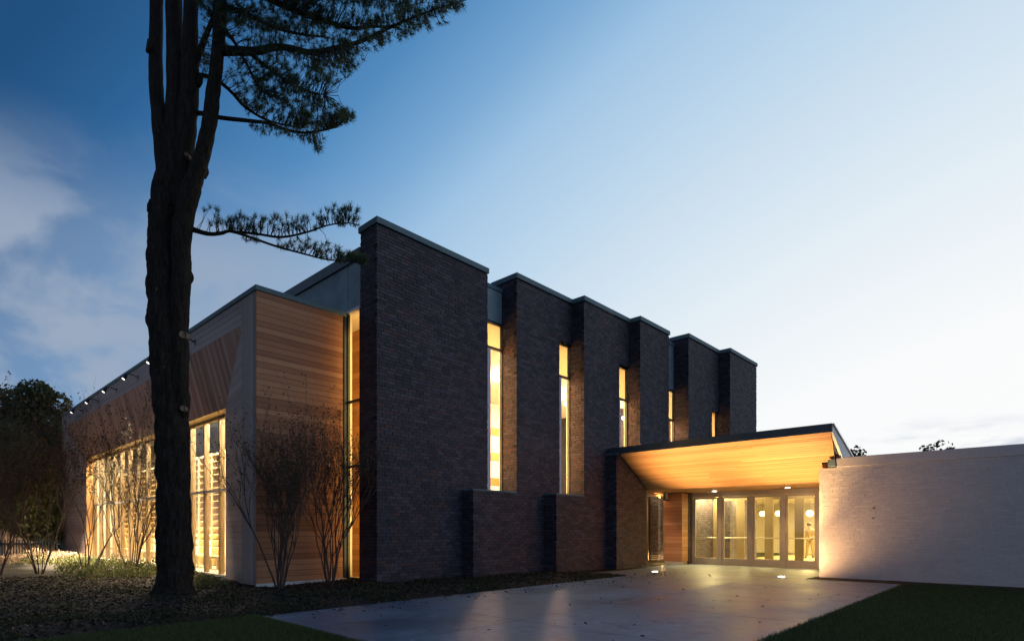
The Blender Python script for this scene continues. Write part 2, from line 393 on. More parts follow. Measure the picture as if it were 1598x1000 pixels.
# ------------------------------------------------------------------ brickwork generator
def lay_bricks(faces, course, length, joint, proud, rng, depth=0.10):
    """faces: (origin, udir, normal, width, z0, z1, holes) in the building frame -> brick records (centre, u, n, l, h, d)"""
    out = []
    for (o, ud, nn, W, z0, z1, holes) in faces:
        o = Vector(o); ud = Vector(ud); nn = Vector(nn)
        k0 = int(round(z0/course)); k1 = int(math.ceil(z1/course - 1e-6))
        for k in range(k0, k1):
            za = max(z0, k*course); zb = min(z1, (k+1)*course)
            if zb - za < 0.03: continue
            zm = (za+zb)/2
            segs = [(0.0, W)]
            for (a, b, c, d) in holes:
                if c < zm < d:
                    ns = []
                    for (p, q) in segs:
                        if b <= p or a >= q: ns.append((p, q)); continue
                        if a > p: ns.append((p, a))
                        if b < q: ns.append((b, q))
                    segs = ns
            for (p, q) in segs:
                off = (rng.uniform(0.3, 0.7) if k % 2 else rng.uniform(-0.2, 0.2))*length
                i = math.floor((p + off)/length)
                while True:
                    a = max(p, i*length - off); b = min(q, (i+1)*length - off); i += 1
                    if a >= q - 1e-6: break
                    if b - a < 0.03: continue
                    ja = joint/2 if a > p + 1e-6 else 0.0; jb = joint/2 if b < q - 1e-6 else 0.0
                    pr = rng.random()**2*proud if rng.random() < 0.8 else -rng.random()*0.004
                    c = o + ud*((a+ja+b-jb)/2) + Vector((0,0,zm)) + nn*(pr - depth/2)
                    out.append((c, ud, nn, b-a-ja-jb, zb-za-joint, depth))
    return out
def bricks_to_objects(recs, name, stuffname, material, parent, campos, n_single, rng):
    cp = Vector(campos)
    def size(r):
        c, ud, nn, l, h, d = r
        v = cp - c - nn*(d/2); dist = v.length
        return l*h*max(0.0, v.dot(nn))/dist**3
    order = sorted(range(len(recs)), key=lambda i: -size(recs[i]))
    single = set(order[:n_single])
    # unit bricks with slightly knocked corners, shared by the single bricks
    protos = []
    for q in range(6):
        me = M(); j = lambda: rng.uniform(-0.03, 0.03)
        vs = [(x+j()*0.3, y*1.0, z+j()) for (x, y, z) in [(-.5,-.5,-.5),(.5,-.5,-.5),(.5,.5,-.5),(-.5,.5,-.5),(-.5,-.5,.5),(.5,-.5,.5),(.5,.5,.5),(-.5,.5,.5)]]
        me.add(vs, [(0,3,2,1),(4,5,6,7),(0,1,5,4),(1,2,6,5),(2,3,7,6),(3,0,4,7)])
        mesh = bpy.data.meshes.new('brick'); mesh.from_pydata(me.v, [], me.f); mesh.materials.append(material); protos.append(mesh)
    sm = M()
    for i, (c, ud, nn, l, h, d) in enumerate(recs):
        if i in single:
            o = bpy.data.objects.new(name, protos[i % 6]); COL.objects.link(o); o.parent = parent
            o.location = c; o.scale = (l, d, h); o.rotation_euler.z = math.atan2(ud.y, ud.x)
        else:
            t = rng.random()
            U = ud*(l/2); Dn = nn*(d/2); Z = Vector((0,0,h/2)); e = lambda: nn*rng.uniform(-0.003, 0.003)
            f0, f1, f2, f3 = c-U+Dn-Z+e(), c+U+Dn-Z+e(), c+U+Dn+Z+e(), c-U+Dn+Z+e()
            b0, b1, b2, b3 = c-U-Dn-Z, c+U-Dn-Z, c+U-Dn+Z, c-U-Dn+Z
            fs = [(0,1,2,3),(4,0,3,7),(1,5,6,2),(3,2,6,7),(4,5,1,0)]
            if ud.cross(Vector((0,0,1))).dot(nn) < 0: fs = [tuple(reversed(f)) for f in fs]
            sm.add([f0,f1,f2,f3,b0,b1,b2,b3], fs, (t, t, t))
    o = sm.build(stuffname, material, parent); o['kind'] = 'stuff'
    return o
CAMB = (-9.0, -11.6, 1.4)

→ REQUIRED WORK
Write out the full set of lines verbatim, without the pictures.

→ SOLUTION TO THIS EXERCISE
The Blender Python script for this scene continues. Write part 2, from line 393 on. More parts follow. Measure the picture as if it were 1598x1000 pixels.
# ------------------------------------------------------------------ brickwork generator
def lay_bricks(faces, course, length, joint, proud, rng, depth=0.10):
    """faces: (origin, udir, normal, width, z0, z1, holes) in the building frame -> brick records (centre, u, n, l, h, d)"""
    out = []
    for (o, ud, nn, W, z0, z1, holes) in faces:
        o = Vector(o); ud = Vector(ud); nn = Vector(nn)
        k0 = int(round(z0/course)); k1 = int(math.ceil(z1/course - 1e-6))
        for k in range(k0, k1):
            za = max(z0, k*course); zb = min(z1, (k+1)*course)
            if zb - za < 0.03: continue
            zm = (za+zb)/2
            segs = [(0.0, W)]
            for (a, b, c, d) in holes:
                if c < zm < d:
                    ns = []
                    for (p, q) in segs:
                        if b <= p or a >= q: ns.append((p, q)); continue
                        if a > p: ns.append((p, a))
                        if b < q: ns.append((b, q))
                    segs = ns
            for (p, q) in segs:
                off = (rng.uniform(0.3, 0.7) if k % 2 else rng.uniform(-0.2, 0.2))*length
                i = math.floor((p + off)/length)
                while True:
                    a = max(p, i*length - off); b = min(q, (i+1)*length - off); i += 1
                    if a >= q - 1e-6: break
                    if b - a < 0.03: continue
                    ja = joint/2 if a > p + 1e-6 else 0.0; jb = joint/2 if b < q - 1e-6 else 0.0
                    pr = rng.random()**2*proud if rng.random() < 0.8 else -rng.random()*0.004
                    c = o + ud*((a+ja+b-jb)/2) + Vector((0,0,zm)) + nn*(pr - depth/2)
                    out.append((c, ud, nn, b-a-ja-jb, zb-za-joint, depth))
    return out
def bricks_to_objects(recs, name, stuffname, material, parent, campos, n_single, rng):
    cp = Vector(campos)
    def size(r):
        c, ud, nn, l, h, d = r
        v = cp - c - nn*(d/2); dist = v.length
        return l*h*max(0.0, v.dot(nn))/dist**3
    order = sorted(range(len(recs)), key=lambda i: -size(recs[i]))
    single = set(order[:n_single])
    # unit bricks with slightly knocked corners, shared by the single bricks
    protos = []
    for q in range(6):
        me = M(); j = lambda: rng.uniform(-0.03, 0.03)
        vs = [(x+j()*0.3, y*1.0, z+j()) for (x, y, z) in [(-.5,-.5,-.5),(.5,-.5,-.5),(.5,.5,-.5),(-.5,.5,-.5),(-.5,-.5,.5),(.5,-.5,.5),(.5,.5,.5),(-.5,.5,.5)]]
        me.add(vs, [(0,3,2,1),(4,5,6,7),(0,1,5,4),(1,2,6,5),(2,3,7,6),(3,0,4,7)])
        mesh = bpy.data.meshes.new('brick'); mesh.from_pydata(me.v, [], me.f); mesh.materials.append(material); protos.append(mesh)
    sm = M()
    for i, (c, ud, nn, l, h, d) in enumerate(recs):
        if i in single:
            o = bpy.data.objects.new(name, protos[i % 6]); COL.objects.link(o); o.parent = parent
            o.location = c; o.scale = (l, d, h); o.rotation_euler.z = math.atan2(ud.y, ud.x)
        else:
            t = rng.random()
            U = ud*(l/2); Dn = nn*(d/2); Z = Vector((0,0,h/2)); e = lambda: nn*rng.uniform(-0.003, 0.003)
            f0, f1, f2, f3 = c-U+Dn-Z+e(), c+U+Dn-Z+e(), c+U+Dn+Z+e(), c-U+Dn+Z+e()
            b0, b1, b2, b3 = c-U-Dn-Z, c+U-Dn-Z, c+U-Dn+Z, c-U-Dn+Z
            fs = [(0,1,2,3),(4,0,3,7),(1,5,6,2),(3,2,6,7),(4,5,1,0)]
            if ud.cross(Vector((0,0,1))).dot(nn) < 0: fs = [tuple(reversed(f)) for f in fs]
            sm.add([f0,f1,f2,f3,b0,b1,b2,b3], fs, (t, t, t))
    o = sm.build(stuffname, material, parent); o['kind'] = 'stuff'
    return o
CAMB = (-9.0, -11.6, 1.4)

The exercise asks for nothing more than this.